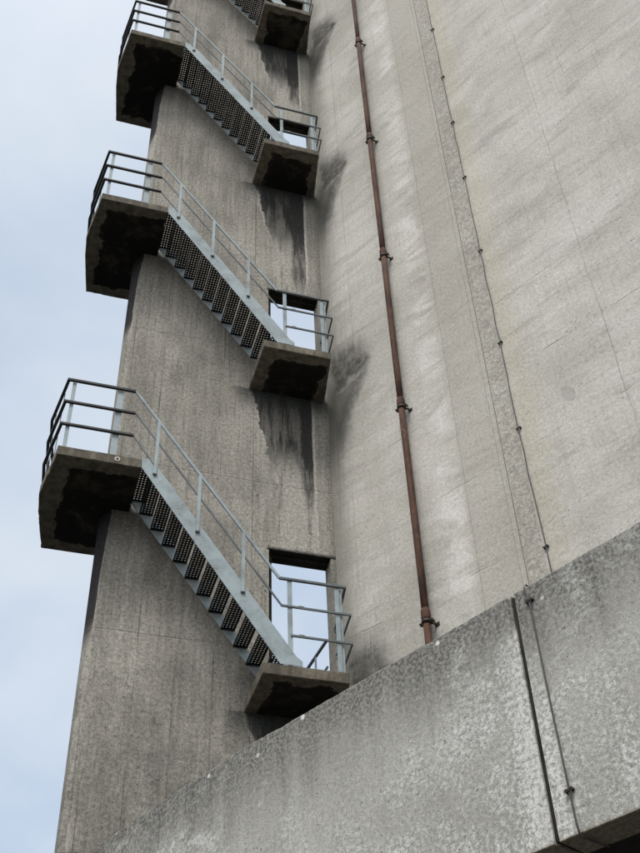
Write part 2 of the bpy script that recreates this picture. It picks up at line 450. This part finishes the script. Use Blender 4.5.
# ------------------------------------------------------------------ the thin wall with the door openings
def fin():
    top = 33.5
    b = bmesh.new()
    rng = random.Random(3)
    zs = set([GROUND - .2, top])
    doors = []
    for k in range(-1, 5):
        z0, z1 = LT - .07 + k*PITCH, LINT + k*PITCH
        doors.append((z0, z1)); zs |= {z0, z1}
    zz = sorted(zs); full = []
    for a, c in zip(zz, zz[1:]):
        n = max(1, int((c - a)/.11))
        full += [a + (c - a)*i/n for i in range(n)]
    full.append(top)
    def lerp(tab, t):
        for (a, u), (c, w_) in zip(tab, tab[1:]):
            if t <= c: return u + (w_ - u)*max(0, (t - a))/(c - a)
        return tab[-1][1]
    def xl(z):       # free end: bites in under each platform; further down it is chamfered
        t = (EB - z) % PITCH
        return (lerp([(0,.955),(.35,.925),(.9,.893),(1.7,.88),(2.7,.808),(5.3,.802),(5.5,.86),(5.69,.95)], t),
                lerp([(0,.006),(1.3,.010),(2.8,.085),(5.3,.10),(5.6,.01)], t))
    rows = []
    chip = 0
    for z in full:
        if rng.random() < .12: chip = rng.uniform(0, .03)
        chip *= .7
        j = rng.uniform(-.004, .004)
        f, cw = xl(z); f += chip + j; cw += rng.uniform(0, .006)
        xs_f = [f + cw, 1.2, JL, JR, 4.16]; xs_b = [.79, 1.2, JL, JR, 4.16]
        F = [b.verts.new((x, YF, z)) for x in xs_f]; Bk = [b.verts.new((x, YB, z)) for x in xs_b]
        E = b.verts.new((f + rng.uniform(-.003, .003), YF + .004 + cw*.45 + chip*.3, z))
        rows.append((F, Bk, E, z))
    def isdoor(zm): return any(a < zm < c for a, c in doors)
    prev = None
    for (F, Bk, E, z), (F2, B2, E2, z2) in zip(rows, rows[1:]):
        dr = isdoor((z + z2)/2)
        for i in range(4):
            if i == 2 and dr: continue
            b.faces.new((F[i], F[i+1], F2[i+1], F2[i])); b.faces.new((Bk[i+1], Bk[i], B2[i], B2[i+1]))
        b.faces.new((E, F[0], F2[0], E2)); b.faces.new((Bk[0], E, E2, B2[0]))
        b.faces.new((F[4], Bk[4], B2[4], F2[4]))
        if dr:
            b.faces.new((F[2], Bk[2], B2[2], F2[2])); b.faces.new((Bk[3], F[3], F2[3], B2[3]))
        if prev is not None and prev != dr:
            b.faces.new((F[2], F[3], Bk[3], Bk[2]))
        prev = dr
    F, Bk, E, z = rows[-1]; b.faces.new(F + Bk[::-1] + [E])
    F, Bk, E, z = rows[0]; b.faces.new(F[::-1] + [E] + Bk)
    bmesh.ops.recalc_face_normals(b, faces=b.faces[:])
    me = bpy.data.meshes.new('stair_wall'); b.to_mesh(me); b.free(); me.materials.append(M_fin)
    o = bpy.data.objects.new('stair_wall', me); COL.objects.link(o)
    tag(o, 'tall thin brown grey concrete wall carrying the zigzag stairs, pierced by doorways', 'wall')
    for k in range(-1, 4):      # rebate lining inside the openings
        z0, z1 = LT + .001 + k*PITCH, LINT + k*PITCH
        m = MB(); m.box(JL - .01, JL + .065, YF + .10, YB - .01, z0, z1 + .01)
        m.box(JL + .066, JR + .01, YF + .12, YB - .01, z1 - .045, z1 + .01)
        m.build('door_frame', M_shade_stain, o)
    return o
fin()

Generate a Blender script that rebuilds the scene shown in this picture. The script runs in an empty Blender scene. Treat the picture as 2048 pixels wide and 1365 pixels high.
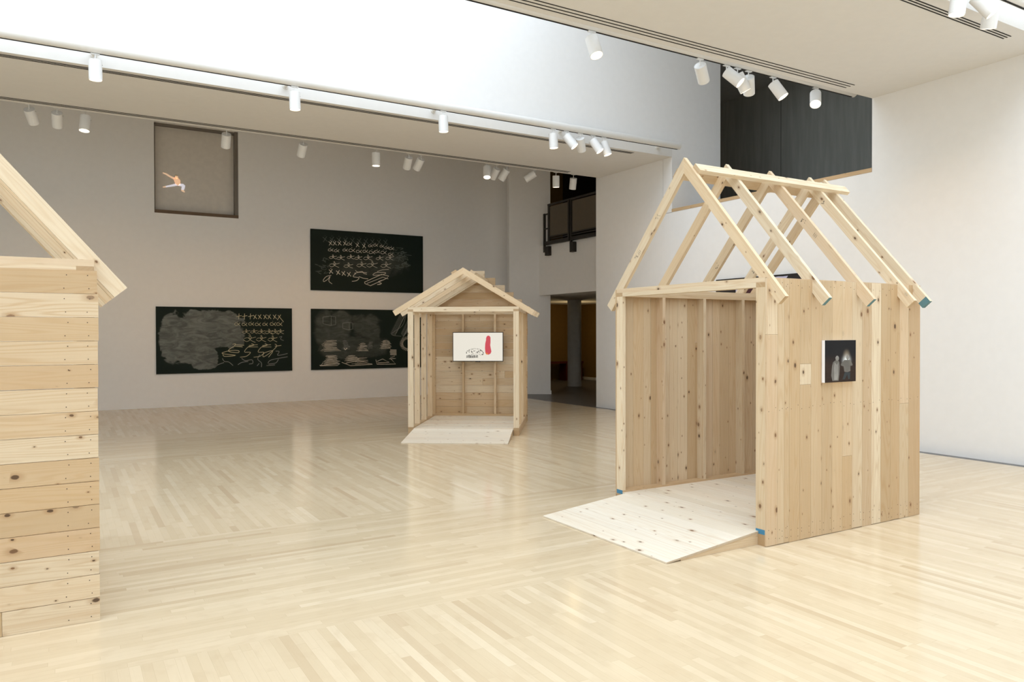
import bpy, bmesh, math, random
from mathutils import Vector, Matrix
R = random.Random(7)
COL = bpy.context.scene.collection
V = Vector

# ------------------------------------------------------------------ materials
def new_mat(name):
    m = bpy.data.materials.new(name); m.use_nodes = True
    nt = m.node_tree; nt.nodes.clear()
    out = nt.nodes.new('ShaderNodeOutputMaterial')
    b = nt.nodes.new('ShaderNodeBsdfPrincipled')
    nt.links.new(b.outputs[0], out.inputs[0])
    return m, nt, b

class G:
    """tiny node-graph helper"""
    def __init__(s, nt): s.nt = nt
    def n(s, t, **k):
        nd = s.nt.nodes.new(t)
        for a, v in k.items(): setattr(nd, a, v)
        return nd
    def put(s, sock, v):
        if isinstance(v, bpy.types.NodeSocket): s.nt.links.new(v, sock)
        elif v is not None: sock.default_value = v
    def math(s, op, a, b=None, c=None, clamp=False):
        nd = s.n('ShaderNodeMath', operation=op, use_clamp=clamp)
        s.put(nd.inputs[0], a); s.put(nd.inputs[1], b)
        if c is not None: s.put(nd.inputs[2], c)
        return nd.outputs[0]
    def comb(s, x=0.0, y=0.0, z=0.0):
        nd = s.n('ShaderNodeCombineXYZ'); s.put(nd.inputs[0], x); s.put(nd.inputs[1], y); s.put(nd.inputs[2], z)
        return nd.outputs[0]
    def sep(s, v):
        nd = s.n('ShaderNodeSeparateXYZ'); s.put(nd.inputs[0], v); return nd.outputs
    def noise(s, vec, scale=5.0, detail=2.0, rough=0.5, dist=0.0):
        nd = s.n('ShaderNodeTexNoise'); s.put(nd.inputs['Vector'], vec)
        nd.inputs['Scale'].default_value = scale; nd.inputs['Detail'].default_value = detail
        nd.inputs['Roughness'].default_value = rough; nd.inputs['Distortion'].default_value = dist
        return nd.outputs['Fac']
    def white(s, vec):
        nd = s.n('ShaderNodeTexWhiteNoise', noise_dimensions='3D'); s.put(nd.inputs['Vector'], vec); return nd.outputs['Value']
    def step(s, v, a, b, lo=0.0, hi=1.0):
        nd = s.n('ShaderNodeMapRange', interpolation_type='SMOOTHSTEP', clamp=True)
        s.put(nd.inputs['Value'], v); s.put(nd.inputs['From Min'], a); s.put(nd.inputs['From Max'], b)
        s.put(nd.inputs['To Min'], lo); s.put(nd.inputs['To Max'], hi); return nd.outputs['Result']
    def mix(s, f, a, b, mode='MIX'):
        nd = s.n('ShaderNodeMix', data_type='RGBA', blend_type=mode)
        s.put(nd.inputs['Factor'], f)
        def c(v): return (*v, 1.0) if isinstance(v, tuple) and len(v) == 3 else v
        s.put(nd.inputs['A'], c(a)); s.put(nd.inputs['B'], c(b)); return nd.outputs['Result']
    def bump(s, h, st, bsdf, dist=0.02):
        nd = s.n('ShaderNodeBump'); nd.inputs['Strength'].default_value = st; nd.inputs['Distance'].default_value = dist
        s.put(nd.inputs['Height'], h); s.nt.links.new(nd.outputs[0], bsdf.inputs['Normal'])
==
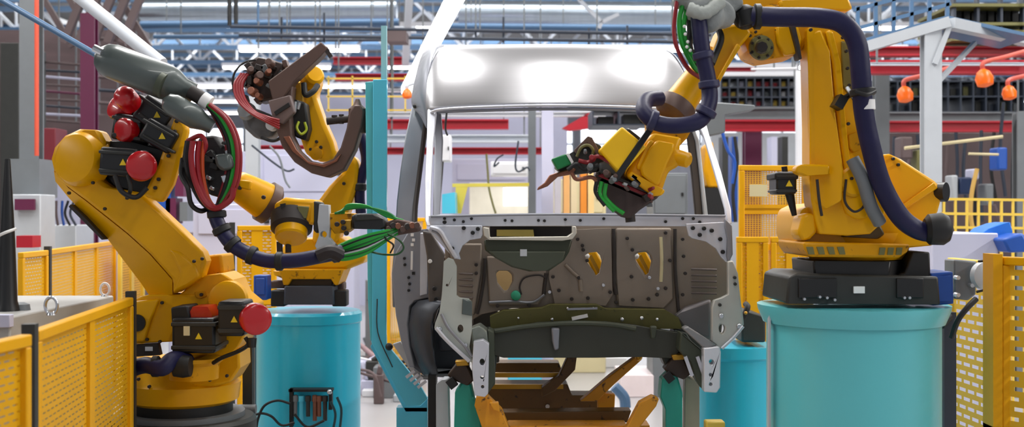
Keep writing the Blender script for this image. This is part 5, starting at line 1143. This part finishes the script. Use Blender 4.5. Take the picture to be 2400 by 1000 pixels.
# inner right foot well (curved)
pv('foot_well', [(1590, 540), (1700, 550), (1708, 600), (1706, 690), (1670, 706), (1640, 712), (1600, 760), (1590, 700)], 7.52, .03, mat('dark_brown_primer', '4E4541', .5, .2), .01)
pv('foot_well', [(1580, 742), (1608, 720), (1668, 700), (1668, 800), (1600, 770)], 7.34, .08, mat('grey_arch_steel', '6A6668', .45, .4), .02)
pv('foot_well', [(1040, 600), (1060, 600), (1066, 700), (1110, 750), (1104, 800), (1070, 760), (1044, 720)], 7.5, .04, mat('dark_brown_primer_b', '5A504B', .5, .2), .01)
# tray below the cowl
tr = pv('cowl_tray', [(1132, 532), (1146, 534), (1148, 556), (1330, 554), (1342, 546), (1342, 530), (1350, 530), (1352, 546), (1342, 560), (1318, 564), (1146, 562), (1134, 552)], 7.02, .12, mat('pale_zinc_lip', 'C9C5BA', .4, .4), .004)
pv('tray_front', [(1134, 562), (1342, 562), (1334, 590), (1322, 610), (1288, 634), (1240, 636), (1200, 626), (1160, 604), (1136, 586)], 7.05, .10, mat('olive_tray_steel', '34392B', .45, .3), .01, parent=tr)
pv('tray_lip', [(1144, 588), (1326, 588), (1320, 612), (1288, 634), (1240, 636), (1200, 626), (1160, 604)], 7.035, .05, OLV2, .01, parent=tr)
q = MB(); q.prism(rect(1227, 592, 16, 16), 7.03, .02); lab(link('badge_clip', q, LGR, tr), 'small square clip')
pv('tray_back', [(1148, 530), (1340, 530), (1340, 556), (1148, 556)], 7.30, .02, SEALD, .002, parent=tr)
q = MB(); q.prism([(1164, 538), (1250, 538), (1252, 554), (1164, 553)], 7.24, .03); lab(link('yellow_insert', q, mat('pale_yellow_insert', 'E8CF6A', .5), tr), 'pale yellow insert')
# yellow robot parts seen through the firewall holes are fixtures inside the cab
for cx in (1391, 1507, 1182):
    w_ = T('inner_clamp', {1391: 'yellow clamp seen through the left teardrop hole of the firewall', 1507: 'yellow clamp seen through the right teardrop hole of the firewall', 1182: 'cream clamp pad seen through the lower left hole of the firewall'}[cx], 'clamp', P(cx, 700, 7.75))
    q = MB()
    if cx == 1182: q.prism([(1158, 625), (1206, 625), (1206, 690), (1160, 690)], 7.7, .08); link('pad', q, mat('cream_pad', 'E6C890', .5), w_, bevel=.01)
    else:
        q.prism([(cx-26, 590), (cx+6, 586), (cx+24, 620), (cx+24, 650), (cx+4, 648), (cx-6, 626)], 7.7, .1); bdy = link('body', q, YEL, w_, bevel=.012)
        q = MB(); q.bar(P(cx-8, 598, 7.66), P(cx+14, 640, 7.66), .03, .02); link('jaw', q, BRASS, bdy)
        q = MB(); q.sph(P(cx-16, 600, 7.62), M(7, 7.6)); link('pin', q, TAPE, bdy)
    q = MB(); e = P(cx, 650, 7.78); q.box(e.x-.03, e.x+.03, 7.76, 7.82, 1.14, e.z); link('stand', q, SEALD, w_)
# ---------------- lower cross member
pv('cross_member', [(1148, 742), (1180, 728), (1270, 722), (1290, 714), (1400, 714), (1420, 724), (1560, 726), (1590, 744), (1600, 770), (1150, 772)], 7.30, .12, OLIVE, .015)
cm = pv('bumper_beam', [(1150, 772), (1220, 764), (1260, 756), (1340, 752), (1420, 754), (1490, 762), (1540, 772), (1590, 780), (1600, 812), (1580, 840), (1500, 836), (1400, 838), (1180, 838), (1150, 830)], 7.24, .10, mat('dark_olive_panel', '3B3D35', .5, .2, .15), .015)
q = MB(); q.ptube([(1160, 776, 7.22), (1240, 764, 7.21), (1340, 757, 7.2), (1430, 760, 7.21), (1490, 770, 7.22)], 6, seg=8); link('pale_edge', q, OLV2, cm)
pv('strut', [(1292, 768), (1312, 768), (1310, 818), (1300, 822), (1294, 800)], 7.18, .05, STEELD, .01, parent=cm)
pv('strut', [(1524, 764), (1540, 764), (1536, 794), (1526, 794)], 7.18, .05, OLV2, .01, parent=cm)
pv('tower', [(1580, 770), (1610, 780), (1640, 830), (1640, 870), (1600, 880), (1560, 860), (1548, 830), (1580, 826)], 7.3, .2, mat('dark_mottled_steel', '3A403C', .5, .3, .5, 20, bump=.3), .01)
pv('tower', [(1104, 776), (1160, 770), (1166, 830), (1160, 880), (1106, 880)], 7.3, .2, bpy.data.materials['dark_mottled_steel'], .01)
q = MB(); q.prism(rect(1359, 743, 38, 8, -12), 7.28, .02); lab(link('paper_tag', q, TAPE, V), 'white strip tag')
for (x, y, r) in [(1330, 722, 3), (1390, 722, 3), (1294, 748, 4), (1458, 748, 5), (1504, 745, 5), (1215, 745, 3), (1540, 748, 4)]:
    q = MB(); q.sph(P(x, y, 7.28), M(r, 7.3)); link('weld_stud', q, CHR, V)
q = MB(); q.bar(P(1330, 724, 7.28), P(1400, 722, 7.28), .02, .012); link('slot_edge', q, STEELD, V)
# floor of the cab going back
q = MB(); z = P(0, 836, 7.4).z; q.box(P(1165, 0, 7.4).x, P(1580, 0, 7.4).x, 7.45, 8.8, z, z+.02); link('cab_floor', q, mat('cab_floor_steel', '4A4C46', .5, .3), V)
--
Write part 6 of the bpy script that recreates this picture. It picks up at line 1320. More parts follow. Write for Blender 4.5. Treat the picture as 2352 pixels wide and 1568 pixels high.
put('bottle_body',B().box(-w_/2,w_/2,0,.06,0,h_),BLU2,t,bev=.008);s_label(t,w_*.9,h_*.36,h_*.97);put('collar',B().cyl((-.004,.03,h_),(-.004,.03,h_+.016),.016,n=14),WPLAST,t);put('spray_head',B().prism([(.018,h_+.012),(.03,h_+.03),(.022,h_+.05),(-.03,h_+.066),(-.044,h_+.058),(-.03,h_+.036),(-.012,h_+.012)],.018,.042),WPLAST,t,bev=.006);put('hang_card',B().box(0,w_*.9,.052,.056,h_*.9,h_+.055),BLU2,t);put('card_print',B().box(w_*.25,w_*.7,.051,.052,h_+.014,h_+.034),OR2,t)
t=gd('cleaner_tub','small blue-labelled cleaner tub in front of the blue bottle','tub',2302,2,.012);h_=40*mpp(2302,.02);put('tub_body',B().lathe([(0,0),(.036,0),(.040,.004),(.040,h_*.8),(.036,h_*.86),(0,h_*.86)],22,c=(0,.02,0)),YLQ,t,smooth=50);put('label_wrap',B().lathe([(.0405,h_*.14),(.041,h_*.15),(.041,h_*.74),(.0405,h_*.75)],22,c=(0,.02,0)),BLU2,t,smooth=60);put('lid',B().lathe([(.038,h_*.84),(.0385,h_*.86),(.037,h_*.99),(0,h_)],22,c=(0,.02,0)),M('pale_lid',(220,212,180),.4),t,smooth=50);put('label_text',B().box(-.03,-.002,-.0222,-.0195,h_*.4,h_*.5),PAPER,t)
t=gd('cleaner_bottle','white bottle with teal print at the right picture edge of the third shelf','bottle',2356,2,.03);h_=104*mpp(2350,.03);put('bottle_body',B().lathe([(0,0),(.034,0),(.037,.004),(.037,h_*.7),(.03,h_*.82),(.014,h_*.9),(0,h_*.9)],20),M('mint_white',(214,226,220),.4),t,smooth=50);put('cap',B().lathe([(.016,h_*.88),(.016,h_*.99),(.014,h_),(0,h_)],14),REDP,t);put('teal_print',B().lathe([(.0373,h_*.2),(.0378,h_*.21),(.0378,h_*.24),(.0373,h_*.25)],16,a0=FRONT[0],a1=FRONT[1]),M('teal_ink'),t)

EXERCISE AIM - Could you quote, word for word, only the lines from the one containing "Generate a Blender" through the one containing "return m, nt, b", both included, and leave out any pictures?

OUTPUT OF THE EXERCISE -
Generate a Blender script that rebuilds the scene shown in this picture. The script runs in an empty Blender scene. Treat the picture as 2048 pixels wide and 1365 pixels high.
import bpy, bmesh, math, random
from mathutils import Vector, Matrix
R = random.Random(7)
COL = bpy.context.scene.collection
V = Vector

# ------------------------------------------------------------------ materials
def new_mat(name):
    m = bpy.data.materials.new(name); m.use_nodes = True
    nt = m.node_tree; nt.nodes.clear()
    out = nt.nodes.new('ShaderNodeOutputMaterial')
    b = nt.nodes.new('ShaderNodeBsdfPrincipled')
    nt.links.new(b.outputs[0], out.inputs[0])
    return m, nt, b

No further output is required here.